11 Replies to “Responda quem puder…”

  1. Leonardo,

    Parabéns pelo texto!
    Extremamente pertinente hoje e que poderia pautar de alguma forma como os meandros dos próximos carnavais poderiam ser tratados por todos que amam ou se admiram essa manifestação popular.
    Corro o risco de ser leviano e herege quando peço as escolas: se tornem S/A.
    Mas explico. Não tenciono transformar a alma das escolas (baianas, velha guarda, passistas) em CEO’s e colaboradores dentro de uma quadra. Acredito no valor que a tradição e o peso de um chão de escola trazem a um desfile. Num desfile que hoje em dia tem todas suas regras e regulamentos, onde ele deve ser “técnico” para não perder ponto, só vai funcionar se for feito com entrega de todos os componentes.
    Mas nos outros dias do ano, que seja feita uma gestão correta. Planejamento orçamentário, organizações de eventos e ações, “pesquisa de mercado” para saber a tendência, uso de redes sócias, engajamento em causas sociais, entre outros. Falo isso, claro, com a visão de um aluno Marketing e funcionário de uma companhia aérea que respira lucros, receitas, mercado.
    Falta apelo ao carnaval. Salvo as comunidades e torcedores (como eu), que acompanham, interagem, seguem e se informam sobre o tema, as outras pessoas ficam a parte e poucas se dispõe a conhecer o carnaval.
    Falando de São Paulo onde resido, é difícil o acesso a algumas quadras, falta informação sobre eventos e horários. Algumas escolas são elitistas ou “bairristas”, não permitem torcedores de outros times (dizem que sim, mas é só ir e notar o clima). Tem muito “diretor”, “harmonia”, “departamentos culturais” e menos senhores e senhoras da antiga, que acolhem o visitante.
    Ir ao Anhembi é ruim para quem tem e não tem carro, pois a comida é cara, os banheiros são precários. Os desfiles são às vezes longos e tem escola que só entra quando a Globo começa a transmitir (em 2015 a Vila Maria fez isso, eu estava lá, ela levou um sonoro “uh demorô!” das arquibancadas e entrou já “sofrendo” certa aversão).
    Temos que resgatar justamente o atrativo e menos o status de torcer por uma escola. Os tempos pedem mudanças, pois o que não se renova, se estagna e morre.
    Vida longa ao Carnaval!
    Abraços!

    1. Obrigado, Ladislau. Ainda tem um caminho longo para as escolas percorrerem nesse sentido. Só espero que não seja tarde demais.

    2. Disse tudo.

      A maioria das escolas não quer mais abraçar ao povão. É só ver a quantidade de camarotes que as mesmas possuem e quantas “estrelas” e “celebridades” trafegam por lá.
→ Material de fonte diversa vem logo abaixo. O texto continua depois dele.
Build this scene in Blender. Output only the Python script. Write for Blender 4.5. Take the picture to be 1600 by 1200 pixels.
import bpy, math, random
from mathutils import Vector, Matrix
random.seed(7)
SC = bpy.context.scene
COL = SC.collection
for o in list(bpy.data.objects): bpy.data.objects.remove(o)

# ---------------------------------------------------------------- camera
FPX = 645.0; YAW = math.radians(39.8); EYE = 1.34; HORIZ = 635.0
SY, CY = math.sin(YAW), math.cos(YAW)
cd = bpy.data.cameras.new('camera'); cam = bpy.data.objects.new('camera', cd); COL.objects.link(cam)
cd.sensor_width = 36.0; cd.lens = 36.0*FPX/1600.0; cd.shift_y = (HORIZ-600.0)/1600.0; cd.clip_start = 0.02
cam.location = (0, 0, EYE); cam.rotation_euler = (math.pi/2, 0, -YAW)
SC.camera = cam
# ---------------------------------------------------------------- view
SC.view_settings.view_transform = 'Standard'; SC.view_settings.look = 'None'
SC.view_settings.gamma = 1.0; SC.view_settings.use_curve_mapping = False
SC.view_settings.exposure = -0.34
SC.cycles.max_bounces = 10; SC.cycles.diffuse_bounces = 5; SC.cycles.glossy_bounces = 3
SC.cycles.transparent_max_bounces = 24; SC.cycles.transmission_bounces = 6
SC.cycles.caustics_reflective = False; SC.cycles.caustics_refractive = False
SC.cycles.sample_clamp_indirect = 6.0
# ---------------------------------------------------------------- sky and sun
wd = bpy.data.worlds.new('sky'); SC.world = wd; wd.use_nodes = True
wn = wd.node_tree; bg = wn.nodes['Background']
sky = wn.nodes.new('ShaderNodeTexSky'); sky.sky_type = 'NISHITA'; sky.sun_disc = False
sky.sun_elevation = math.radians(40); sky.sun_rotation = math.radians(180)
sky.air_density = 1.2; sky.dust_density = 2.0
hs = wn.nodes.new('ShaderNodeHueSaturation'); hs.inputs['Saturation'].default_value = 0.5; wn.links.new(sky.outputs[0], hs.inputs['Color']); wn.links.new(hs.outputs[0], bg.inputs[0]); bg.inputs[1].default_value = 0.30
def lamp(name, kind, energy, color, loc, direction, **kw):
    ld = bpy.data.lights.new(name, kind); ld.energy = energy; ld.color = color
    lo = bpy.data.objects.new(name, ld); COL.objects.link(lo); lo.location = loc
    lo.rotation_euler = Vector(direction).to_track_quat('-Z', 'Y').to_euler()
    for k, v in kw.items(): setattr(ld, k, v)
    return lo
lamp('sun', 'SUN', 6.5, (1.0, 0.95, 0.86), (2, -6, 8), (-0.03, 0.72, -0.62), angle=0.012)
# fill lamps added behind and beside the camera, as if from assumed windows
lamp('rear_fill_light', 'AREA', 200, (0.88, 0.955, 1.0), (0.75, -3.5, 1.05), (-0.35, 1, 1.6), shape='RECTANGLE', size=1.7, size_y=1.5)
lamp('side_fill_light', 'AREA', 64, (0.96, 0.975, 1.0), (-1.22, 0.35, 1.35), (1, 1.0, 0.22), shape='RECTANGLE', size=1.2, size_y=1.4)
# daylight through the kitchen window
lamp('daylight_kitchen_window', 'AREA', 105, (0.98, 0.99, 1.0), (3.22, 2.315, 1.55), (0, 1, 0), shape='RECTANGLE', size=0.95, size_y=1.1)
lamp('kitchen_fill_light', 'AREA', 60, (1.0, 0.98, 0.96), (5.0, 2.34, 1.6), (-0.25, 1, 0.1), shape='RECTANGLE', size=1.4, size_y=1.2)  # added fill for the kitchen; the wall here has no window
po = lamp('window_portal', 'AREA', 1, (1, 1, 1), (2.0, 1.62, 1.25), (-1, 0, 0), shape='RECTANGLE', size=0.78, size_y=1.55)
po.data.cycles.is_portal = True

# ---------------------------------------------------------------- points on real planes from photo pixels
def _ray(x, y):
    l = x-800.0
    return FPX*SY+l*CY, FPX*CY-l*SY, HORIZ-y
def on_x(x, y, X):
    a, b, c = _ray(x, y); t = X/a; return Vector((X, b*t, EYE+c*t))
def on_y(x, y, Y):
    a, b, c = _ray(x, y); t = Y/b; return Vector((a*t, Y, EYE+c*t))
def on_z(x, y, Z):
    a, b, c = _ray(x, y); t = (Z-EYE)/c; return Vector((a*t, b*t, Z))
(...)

  2. boa noite com a diminuição do tempo de desfile e garantia da tv globo passar 12 escolas na integra e começar desfile ex. as 22:30

        1. Só que o problema é que nos anos anteriores a transmissão começava mais tarde, às 23h, na sexta, por causa do Globo Repórter, sempre sendo reprisado, e no sábado começava mais cedo, causando diferenças no encerramento nos dois dias. Ao menos isso se igualou, pois me incomodava muito ver uma Nenê encerrar com sol a pino no primeiro dia os desfiles e no dia seguinte uma Mocidade Alegre encerrar tranquilamente com o dia ainda quase amanhecendo. O ruim é que todas agora terão que enfrentar sol caso não haja horário de verão.
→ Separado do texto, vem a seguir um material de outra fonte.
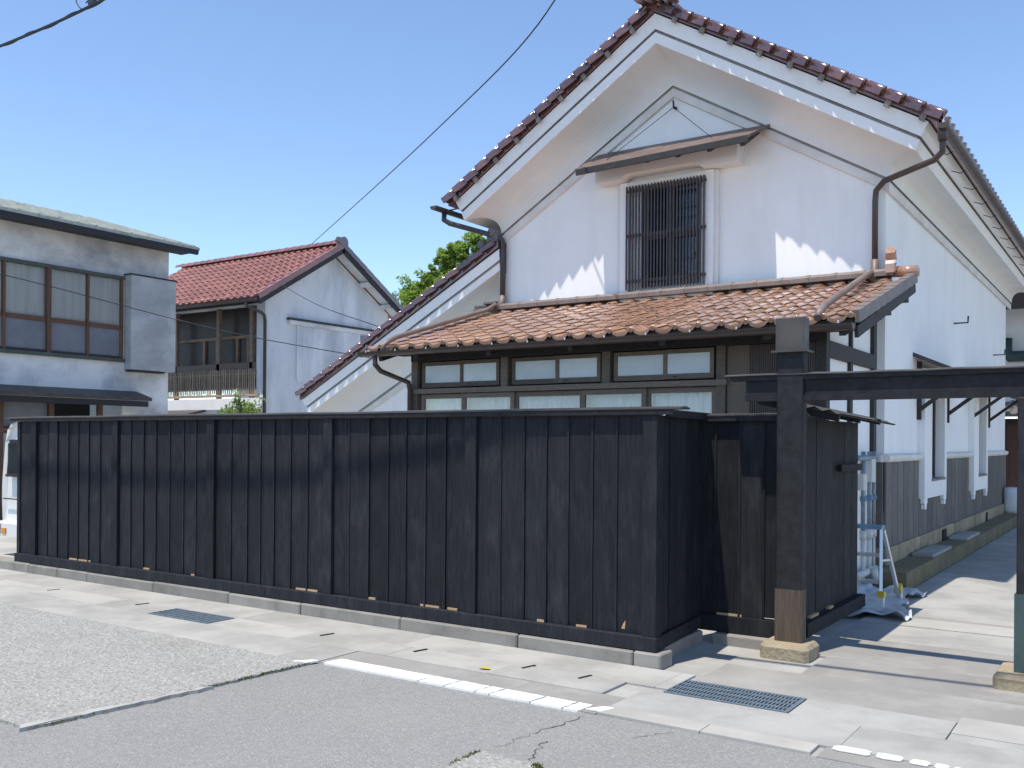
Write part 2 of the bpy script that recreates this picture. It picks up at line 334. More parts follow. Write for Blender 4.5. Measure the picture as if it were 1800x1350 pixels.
for i in range(260):
    t = rnd.random(); x = -2.52 + .20 * t + rnd.gauss(0, .012); y = 3.965 - .20 * t + rnd.gauss(0, .012)
    if i > 190: x = -2.865 + rnd.gauss(0, .006); y = rnd.uniform(3.7, 3.95)
    h = rnd.uniform(.006, .02); a = rnd.uniform(0, 6.28); d = .008
    mm.add([(x + d * math.cos(a), y + d * math.sin(a), .002), (x - d * math.cos(a), y - d * math.sin(a), .002), (x + rnd.uniform(-.012, .012), y + rnd.uniform(-.012, .012), h)], [(0, 1, 2)])
tag(part('moss', mm, MOSSG), 'green moss growing along the edge of the road patch', 'moss', kind='stuff')
mm = MB()
for i in range(520):
    t = rnd.random() ** 1.2; x = -5.0 - .115 * t * .9 + rnd.gauss(0, .006); y = 4.8 - 1.9 * t + rnd.gauss(0, .01)
    if rnd.random() < .5 and not (3.9 < y < 4.75): continue
    h = rnd.uniform(.004, .012); a = rnd.uniform(0, 6.28); d = .006
    mm.add([(x + d * math.cos(a), y + d * math.sin(a), .0), (x - d * math.cos(a), y - d * math.sin(a), .0), (x + rnd.uniform(-.01, .01), y + rnd.uniform(-.01, .01), h + .006)], [(0, 1, 2)])
tag(part('moss', mm, MOSSG), 'thin line of moss along the broken aggregate paving edge', 'moss', kind='stuff')
# painted white line, broken into worn pieces
mk = thing('road_marking', (-3.9, 5.0, 0), 'long worn white line painted along the asphalt edge', 'road marking')
xs = [-4.93, -4.08, -3.86, -3.62, -3.50, -3.17, -2.93 + .0]; xs = [-4.93, -4.05, -3.83, -3.58, -3.47, -3.16, -2.93, -2.70 - .12]
for i in range(len(xs) - 1):
    a, b_ = xs[i] + .006, xs[i + 1] - .006
    pl = jag((a, 4.90), (b_, 4.905), 14, .004, 40 + i) + jag((b_, 4.905), (b_ + .02, 5.06), 4, .008, 60 + i) + jag((b_ + .02, 5.06), (a + .02, 5.065), 14, .004, 80 + i) + jag((a + .02, 5.065), (a, 4.9), 4, .008, 99 + i)
    part('paint_piece', poly_sheet(pl, -.012, .004), PAINT, mk)
part('paint_piece', poly_sheet(jag((-5.12, 4.78), (-4.97, 4.82), 6, .006, 1) + [(-4.97, 4.90), (-5.02, 4.90)] + jag((-5.05, 4.88), (-5.12, 4.78), 4, .006, 2), .0, .0125), PAINT, mk)
part('paint_piece', poly_sheet(jag((-2.80, 4.96), (-2.69, 4.955), 5, .008, 11) + [(-2.69, 4.96), (-2.66, 5.06), (-2.70, 5.065)] + jag((-2.73, 5.06), (-2.80, 4.96), 4, .008, 12), .0, .0085), PAINT, mk)
mk2 = thing('road_marking', (-1.1, 5.1, 0), 'row of short worn white paint dashes at the lower right corner', 'road marking')
for k, (a, b_) in enumerate(((-1.385, -1.19), (-1.165, -1.03), (-1.00, -.91), (-.885, -.82), (-.80, -.76))):
    c_ = (a + b_) / 2; y_ = 5.10 - .0 * k; h_ = .045 - .004 * k; pl = []
    r_ = random.Random(200 + k)
    for q in range(22):
        t = q / 22 * 6.283; e = 1 + r_.uniform(-.12, .12)
        cx_, sy_ = math.cos(t), math.sin(t)
        pl.append((c_ + (b_ - a) / 2 * math.copysign(abs(cx_) ** .5, cx_) * e, y_ + h_ * math.copysign(abs(sy_) ** .6, sy_) * e))
    part('paint_piece', poly_sheet(pl, .0, .0055), PAINT, mk2)
lf = MB(); lf.add([(-3.93, 5.42, .006), (-3.89, 5.40, .012), (-3.84, 5.415, .008), (-3.83, 5.44, .006), (-3.88, 5.455, .014)], [(0, 1, 4), (1, 2, 4), (2, 3, 4)])
tag(part('fallen_leaf', lf, YELL), 'small yellow fallen leaf lying on the pavement slabs', 'leaf')
# drain grates
def grate(x0, x1, y0, y1, nb, nc, label):
    g = thing('drain_grate', ((x0 + x1) / 2, (y0 + y1) / 2, 0), label, 'drain grate', 'drain grates in the pavement')
    part('pit', B(x0, x1, y0, y1, -.298, -.29), DARK, g)
    f = MB(); t = .012
    f.box(x0, x1, y0, y0 + t, -.04, .006); f.box(x0, x1, y1 - t, y1, -.04, .006); f.box(x0, x0 + t, y0 + t, y1 - t, -.04, .006); f.box(x1 - t, x1, y0 + t, y1 - t, -.04, .006)
    part('frame', f, ZINC, g)
    me = MB().box(-(x1 - x0) / 2 + t, (x1 - x0) / 2 - t, -.006, .006, -.035, .005).mesh('bar', (0, 0, 0)); me.materials.append(ZINC)
    for i in range(1, nb): inst('bar', me, ((x0 + x1) / 2, y0 + (y1 - y0) * i / nb, 0), (0, 0, 0), g)
    if nc:
        me2 = MB().box(-.004, .004, -(y1 - y0) / 2 + t, (y1 - y0) / 2 - t, -.03, .001).mesh('cross_bar', (0, 0, 0)); me2.materials.append(ZINC)
        for i in range(1, nc): inst('cross_bar', me2, (x0 + (x1 - x0) * i / nc, (y0 + y1) / 2, 0), (0, 0, 0), g)
grate(-7.62, -6.81, 5.37, 5.66, 5, 0, 'blue grey steel drain grate with long bars near the left fence')
grate(-2.59, -1.785, 5.60, 5.965, 4, 34, 'blue grey steel grid drain grate in front of the gate')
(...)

  3. E quem sabe, um dia, teremos:

    *14 escolas no especial e 16 no Acesso; subindo duas e caindo duas; a vice do Acesso e a antepenúltima do Especial abrem os desfiles e a campeã do Acesso, obrigatoriamente, desfila no domingo;

    *Grupo B na Sapucaí, às terças-feiras;

    *Sambas que tragam emoção sendo novamente escolhidos, ao invés daqueles “resumos de sinopse”. Ah! E sambas menos acelerados;

    *Proibição de músicas nos camarotes. Quer ouvir techno, vá pra balada, e não pra Sapucai;

    *Notas dadas de 5 a 10, de 0,5 em 0,5 ponto (ou 0,25).

    Na minha opinião, seriam esses os pontos básicos para começar a atrair gente de volta ao Carnaval.

    E, claro, belíssimo texto, Leonardo!!

  4. Ainda sobre as condições financeiras que as escolas foram sujeitas este ano, segue link com uma boa matéria do Estado de São Paulo sobre as escolas paulistanas.

    Segundo o jornal, a prefeitura aumentou para 1 milhão de reais a verba deste ano, a Globo desembolsou outros 1 milhão e entre as 3 escolas com enredos patrocinados, X-9, Vai-Vai e Vila Maria, a Vila recebeu 989 mil reais da prefeitura de Ilhabela.